En cuanto a la figura del torero, al centrarse en ella la película se convierte visual y musicalmente casi en un thriller psicológico en torno a la excéntrica existencia de una persona que acaba su jornada de trabajo impregnado de los restos de la criatura a la que ha matado sin aparentemente alterarse. Una especie de Dorian Gray cuyo temperamento sereno se transforma en una entrega total a la hora de enfrentarse al toro, con la consecuente degradación física que aumenta tras los embistes de cada corrida.
No deja de ser perturbador tampoco el infantilismo con el que es tratado al torero por parte de su cuadrilla, desde vestirle hasta alabarle constantemente. Una absurda forma de endiosamiento que encierra algún momento de belleza estética como la pulcritud del momento de montar todo el traje de luces (en comparación con la suciedad del resto del metraje), dentro de una arcaica sucesión de rituales tradicionales y religiosos.

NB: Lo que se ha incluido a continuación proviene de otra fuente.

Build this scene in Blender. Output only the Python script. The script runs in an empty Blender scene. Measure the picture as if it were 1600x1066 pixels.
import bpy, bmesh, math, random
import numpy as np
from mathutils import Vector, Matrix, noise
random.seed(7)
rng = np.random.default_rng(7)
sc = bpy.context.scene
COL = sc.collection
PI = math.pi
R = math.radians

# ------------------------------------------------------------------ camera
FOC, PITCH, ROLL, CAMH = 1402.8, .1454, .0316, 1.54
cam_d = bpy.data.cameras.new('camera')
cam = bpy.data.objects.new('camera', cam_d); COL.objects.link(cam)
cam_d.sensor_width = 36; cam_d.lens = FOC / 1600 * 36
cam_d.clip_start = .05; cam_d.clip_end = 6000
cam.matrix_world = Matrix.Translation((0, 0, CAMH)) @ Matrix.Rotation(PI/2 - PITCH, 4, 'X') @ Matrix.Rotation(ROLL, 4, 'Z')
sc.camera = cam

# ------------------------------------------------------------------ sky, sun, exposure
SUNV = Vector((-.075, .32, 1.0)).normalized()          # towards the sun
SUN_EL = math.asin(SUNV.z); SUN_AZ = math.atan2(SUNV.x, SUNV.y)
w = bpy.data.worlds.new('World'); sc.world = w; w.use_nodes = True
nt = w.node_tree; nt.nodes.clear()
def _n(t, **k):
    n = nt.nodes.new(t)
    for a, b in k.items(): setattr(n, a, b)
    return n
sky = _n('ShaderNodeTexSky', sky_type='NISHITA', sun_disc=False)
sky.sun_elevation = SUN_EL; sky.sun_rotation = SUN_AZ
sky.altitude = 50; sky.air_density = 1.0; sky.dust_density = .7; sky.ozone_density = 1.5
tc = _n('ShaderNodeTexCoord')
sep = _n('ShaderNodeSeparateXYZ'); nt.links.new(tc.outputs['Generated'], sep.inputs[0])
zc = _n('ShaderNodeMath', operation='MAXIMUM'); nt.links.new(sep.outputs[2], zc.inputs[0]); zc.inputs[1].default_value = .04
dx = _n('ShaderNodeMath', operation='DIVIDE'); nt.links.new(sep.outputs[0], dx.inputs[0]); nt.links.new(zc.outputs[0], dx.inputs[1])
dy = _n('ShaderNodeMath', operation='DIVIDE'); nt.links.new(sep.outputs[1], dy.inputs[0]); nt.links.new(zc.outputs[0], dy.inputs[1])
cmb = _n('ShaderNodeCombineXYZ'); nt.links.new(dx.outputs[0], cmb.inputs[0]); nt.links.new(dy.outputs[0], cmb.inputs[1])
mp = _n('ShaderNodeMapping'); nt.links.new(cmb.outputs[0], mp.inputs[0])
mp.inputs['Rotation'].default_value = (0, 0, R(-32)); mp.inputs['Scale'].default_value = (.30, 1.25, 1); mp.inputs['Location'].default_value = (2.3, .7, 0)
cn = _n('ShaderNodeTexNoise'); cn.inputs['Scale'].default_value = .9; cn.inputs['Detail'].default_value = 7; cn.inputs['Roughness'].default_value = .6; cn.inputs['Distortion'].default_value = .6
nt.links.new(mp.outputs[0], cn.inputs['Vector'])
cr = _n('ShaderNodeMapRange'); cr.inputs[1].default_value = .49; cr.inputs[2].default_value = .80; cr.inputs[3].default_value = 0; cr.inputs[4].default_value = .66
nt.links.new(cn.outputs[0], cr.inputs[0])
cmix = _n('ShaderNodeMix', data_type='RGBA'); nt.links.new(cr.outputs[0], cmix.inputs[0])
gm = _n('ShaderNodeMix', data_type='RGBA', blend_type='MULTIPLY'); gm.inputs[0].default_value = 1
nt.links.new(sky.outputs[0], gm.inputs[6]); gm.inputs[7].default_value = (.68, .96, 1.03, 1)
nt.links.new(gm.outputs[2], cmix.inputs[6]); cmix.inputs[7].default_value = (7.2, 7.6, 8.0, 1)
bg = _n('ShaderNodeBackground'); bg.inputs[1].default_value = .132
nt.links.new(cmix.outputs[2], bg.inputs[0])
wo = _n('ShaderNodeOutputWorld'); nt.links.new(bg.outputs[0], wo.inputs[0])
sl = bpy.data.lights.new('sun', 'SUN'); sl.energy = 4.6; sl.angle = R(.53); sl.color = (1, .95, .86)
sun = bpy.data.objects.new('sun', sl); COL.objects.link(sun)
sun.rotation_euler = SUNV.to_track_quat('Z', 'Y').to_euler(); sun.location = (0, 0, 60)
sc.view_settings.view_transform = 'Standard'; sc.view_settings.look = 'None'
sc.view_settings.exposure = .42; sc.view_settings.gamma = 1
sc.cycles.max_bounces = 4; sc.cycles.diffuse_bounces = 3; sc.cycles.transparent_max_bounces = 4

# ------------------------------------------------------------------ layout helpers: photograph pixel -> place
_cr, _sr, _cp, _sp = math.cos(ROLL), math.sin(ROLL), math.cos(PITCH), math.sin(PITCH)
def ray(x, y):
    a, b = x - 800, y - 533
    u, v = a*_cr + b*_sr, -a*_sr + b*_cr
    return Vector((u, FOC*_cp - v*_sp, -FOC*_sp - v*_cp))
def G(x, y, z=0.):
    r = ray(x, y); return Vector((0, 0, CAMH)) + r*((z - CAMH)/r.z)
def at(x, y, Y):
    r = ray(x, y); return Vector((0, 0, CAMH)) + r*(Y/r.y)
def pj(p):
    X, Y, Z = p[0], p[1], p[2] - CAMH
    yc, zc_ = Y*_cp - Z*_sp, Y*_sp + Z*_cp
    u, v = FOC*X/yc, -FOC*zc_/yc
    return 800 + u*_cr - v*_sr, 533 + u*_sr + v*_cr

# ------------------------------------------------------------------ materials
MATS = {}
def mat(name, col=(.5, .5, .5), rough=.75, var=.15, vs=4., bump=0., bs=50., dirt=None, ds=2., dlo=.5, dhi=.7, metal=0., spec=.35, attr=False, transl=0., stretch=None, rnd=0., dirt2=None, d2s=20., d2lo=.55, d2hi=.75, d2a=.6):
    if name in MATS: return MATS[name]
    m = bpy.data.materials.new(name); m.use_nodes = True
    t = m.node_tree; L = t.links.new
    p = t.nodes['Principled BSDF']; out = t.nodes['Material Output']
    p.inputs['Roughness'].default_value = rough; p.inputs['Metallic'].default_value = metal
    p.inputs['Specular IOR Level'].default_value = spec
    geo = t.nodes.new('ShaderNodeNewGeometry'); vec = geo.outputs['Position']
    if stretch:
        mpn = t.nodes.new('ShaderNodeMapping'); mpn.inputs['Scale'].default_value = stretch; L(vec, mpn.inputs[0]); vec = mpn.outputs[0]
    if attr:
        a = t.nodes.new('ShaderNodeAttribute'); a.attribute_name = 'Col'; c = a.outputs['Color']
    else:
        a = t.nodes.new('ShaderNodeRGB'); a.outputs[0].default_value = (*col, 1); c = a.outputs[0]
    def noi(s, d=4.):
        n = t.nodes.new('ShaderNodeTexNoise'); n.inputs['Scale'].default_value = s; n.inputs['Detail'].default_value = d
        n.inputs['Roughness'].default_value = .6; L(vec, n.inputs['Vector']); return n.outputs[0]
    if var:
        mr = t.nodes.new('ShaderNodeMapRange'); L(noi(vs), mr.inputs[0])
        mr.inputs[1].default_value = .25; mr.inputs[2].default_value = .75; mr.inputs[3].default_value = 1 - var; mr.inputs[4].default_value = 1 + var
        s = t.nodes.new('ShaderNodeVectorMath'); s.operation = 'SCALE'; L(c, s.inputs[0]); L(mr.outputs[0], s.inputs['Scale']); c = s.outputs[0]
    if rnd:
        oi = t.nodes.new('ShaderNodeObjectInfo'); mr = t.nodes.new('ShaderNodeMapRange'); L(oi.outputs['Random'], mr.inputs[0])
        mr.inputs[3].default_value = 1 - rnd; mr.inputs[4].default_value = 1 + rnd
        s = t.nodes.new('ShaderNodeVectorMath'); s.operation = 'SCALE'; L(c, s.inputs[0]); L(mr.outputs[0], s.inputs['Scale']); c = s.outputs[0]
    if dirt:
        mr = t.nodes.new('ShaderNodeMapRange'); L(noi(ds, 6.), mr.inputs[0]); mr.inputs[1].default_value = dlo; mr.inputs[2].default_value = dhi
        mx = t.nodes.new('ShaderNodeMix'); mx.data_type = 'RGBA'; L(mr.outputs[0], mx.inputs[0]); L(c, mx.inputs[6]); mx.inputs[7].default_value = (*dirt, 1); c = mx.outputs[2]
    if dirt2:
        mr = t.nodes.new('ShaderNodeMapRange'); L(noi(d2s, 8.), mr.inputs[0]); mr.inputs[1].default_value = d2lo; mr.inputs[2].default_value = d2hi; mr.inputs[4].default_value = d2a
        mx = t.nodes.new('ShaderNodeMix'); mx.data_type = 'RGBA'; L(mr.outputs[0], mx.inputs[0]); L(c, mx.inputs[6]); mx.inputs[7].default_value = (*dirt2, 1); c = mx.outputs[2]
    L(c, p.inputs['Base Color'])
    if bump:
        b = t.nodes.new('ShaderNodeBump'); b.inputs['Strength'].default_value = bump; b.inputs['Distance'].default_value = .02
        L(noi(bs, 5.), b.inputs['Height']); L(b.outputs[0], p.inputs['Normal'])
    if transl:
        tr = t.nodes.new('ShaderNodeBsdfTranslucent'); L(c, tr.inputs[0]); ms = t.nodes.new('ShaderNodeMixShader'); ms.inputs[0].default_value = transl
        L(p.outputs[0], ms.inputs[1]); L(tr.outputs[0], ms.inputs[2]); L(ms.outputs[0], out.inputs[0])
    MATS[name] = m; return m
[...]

Es Tardes de soledad un filme que conmueve y remueve, que escuece mirar de frente; tan didáctico como a momentos árido. Una obra de cine activo y orgánico que se transforma según los ojos de quien la vea, y lo que para algunos es disfrutable y emocionante, para otros es una exhibición costumbrista desoladora. Ambas posiciones encuentran en la película argumentos de sobra para reforzar aún más su postura, incomprensible para el otro.